* _Work to complete_
Please copy the lines below exactly, from the first one through the line showing "hose = finish('shower_hose', bm, M['hose']);".

* _Data shown_
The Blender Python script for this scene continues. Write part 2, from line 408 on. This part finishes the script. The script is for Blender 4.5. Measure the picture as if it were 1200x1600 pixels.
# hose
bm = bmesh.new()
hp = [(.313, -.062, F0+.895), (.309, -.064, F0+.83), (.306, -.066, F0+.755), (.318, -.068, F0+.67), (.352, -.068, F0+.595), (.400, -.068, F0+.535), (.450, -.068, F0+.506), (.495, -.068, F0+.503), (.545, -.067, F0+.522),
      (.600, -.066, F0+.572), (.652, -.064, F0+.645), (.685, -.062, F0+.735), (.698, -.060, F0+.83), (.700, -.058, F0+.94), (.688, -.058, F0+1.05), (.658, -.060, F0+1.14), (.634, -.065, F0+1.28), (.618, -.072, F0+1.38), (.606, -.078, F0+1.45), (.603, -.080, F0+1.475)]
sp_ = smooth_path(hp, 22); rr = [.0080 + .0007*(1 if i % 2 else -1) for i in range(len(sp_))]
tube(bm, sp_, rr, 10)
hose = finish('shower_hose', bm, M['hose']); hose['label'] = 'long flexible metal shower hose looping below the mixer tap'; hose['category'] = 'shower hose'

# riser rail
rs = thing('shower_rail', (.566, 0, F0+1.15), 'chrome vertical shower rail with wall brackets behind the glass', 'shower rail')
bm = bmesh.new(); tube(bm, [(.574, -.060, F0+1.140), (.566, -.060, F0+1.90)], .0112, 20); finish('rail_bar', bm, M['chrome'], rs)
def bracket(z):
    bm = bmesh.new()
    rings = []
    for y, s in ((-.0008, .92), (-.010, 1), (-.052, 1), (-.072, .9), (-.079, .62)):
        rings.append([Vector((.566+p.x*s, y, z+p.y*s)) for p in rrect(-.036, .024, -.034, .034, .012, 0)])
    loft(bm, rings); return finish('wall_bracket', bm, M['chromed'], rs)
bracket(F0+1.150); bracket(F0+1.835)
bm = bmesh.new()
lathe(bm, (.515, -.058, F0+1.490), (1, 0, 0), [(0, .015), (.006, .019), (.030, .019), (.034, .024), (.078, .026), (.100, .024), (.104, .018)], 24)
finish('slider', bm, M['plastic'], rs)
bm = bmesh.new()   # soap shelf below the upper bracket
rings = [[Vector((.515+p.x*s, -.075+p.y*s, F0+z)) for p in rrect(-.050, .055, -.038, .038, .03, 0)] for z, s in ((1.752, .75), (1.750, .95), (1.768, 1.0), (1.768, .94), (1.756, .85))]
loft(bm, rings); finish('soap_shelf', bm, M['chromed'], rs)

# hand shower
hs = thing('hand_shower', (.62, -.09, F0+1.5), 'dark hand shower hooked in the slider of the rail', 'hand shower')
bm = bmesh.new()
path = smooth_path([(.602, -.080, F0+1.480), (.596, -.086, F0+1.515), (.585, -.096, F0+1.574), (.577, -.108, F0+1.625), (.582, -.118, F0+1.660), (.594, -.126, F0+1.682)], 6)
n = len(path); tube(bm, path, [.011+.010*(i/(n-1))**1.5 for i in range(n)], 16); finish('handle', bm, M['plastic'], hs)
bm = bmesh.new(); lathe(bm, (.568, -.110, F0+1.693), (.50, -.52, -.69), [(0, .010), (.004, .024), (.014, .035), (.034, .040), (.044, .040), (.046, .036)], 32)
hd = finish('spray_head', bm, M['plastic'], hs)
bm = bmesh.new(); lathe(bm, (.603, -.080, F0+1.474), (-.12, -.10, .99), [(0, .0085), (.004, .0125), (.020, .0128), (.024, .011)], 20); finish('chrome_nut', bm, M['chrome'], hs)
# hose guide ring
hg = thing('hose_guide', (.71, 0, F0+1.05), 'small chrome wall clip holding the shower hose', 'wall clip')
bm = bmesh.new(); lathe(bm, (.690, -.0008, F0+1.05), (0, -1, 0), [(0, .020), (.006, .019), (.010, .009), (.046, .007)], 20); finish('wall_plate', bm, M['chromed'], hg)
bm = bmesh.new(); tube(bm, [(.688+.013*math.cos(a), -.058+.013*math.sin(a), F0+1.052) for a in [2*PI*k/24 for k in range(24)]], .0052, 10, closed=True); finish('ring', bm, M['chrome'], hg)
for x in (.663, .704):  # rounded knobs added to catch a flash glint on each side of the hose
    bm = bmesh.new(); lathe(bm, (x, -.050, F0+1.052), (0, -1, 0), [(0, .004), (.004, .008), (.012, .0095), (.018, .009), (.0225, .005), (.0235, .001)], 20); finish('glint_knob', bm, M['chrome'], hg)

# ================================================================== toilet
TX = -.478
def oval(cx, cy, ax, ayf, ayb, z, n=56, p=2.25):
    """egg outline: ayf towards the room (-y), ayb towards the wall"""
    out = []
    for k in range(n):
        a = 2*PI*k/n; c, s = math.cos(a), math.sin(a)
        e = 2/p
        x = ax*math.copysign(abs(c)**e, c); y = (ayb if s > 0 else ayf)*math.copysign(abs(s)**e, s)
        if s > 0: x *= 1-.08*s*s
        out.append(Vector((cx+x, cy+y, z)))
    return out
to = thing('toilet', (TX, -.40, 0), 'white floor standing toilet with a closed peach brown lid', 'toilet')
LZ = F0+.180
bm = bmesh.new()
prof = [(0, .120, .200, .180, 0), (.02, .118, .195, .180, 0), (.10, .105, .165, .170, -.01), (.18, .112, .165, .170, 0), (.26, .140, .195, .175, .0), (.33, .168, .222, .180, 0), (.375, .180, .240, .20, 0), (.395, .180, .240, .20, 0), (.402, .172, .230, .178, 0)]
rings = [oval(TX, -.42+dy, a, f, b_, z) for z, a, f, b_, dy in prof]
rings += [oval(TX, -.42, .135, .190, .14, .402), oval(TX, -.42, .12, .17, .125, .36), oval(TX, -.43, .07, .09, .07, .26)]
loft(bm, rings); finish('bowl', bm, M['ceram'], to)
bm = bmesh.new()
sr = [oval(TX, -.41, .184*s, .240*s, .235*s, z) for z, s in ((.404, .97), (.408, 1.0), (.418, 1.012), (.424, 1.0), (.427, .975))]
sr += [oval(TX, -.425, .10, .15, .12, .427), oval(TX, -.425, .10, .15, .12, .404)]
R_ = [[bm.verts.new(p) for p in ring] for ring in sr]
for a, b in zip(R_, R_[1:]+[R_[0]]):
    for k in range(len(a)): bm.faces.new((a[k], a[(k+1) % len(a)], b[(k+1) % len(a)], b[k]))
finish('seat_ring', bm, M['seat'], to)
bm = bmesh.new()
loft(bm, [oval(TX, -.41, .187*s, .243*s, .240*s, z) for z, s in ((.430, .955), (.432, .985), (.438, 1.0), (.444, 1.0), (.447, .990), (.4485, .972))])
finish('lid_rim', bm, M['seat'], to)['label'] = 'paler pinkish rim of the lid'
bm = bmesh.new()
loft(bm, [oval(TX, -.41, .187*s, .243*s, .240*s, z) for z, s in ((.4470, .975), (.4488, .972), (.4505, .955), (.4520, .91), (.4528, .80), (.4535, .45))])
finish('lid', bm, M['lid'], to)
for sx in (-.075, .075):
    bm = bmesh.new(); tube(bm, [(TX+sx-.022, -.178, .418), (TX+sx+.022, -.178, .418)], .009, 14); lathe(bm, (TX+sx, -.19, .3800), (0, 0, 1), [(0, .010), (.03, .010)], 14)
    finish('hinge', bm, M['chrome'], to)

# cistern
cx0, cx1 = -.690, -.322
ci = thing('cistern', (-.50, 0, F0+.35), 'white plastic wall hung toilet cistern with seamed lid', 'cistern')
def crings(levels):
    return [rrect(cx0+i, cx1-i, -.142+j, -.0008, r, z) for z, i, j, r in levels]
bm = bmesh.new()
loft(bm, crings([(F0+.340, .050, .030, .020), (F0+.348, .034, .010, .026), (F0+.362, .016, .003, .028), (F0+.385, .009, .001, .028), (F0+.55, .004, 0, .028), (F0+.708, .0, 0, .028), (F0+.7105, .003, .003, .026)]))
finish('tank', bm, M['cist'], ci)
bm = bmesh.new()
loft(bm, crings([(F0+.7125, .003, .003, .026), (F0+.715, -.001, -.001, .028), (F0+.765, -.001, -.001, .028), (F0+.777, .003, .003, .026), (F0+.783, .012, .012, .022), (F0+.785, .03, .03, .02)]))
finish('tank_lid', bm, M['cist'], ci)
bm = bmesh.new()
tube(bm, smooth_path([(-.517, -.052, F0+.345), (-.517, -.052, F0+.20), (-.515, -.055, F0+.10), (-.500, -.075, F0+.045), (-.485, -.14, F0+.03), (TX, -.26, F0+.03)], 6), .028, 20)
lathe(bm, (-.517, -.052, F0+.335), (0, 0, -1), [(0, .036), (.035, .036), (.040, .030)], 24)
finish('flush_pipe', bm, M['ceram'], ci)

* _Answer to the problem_
The Blender Python script for this scene continues. Write part 2, from line 408 on. This part finishes the script. The script is for Blender 4.5. Measure the picture as if it were 1200x1600 pixels.
# hose
bm = bmesh.new()
hp = [(.313, -.062, F0+.895), (.309, -.064, F0+.83), (.306, -.066, F0+.755), (.318, -.068, F0+.67), (.352, -.068, F0+.595), (.400, -.068, F0+.535), (.450, -.068, F0+.506), (.495, -.068, F0+.503), (.545, -.067, F0+.522),
      (.600, -.066, F0+.572), (.652, -.064, F0+.645), (.685, -.062, F0+.735), (.698, -.060, F0+.83), (.700, -.058, F0+.94), (.688, -.058, F0+1.05), (.658, -.060, F0+1.14), (.634, -.065, F0+1.28), (.618, -.072, F0+1.38), (.606, -.078, F0+1.45), (.603, -.080, F0+1.475)]
sp_ = smooth_path(hp, 22); rr = [.0080 + .0007*(1 if i % 2 else -1) for i in range(len(sp_))]
tube(bm, sp_, rr, 10)
hose = finish('shower_hose', bm, M['hose']); hose['label'] = 'long flexible metal shower hose looping below the mixer tap'; hose['category'] = 'shower hose'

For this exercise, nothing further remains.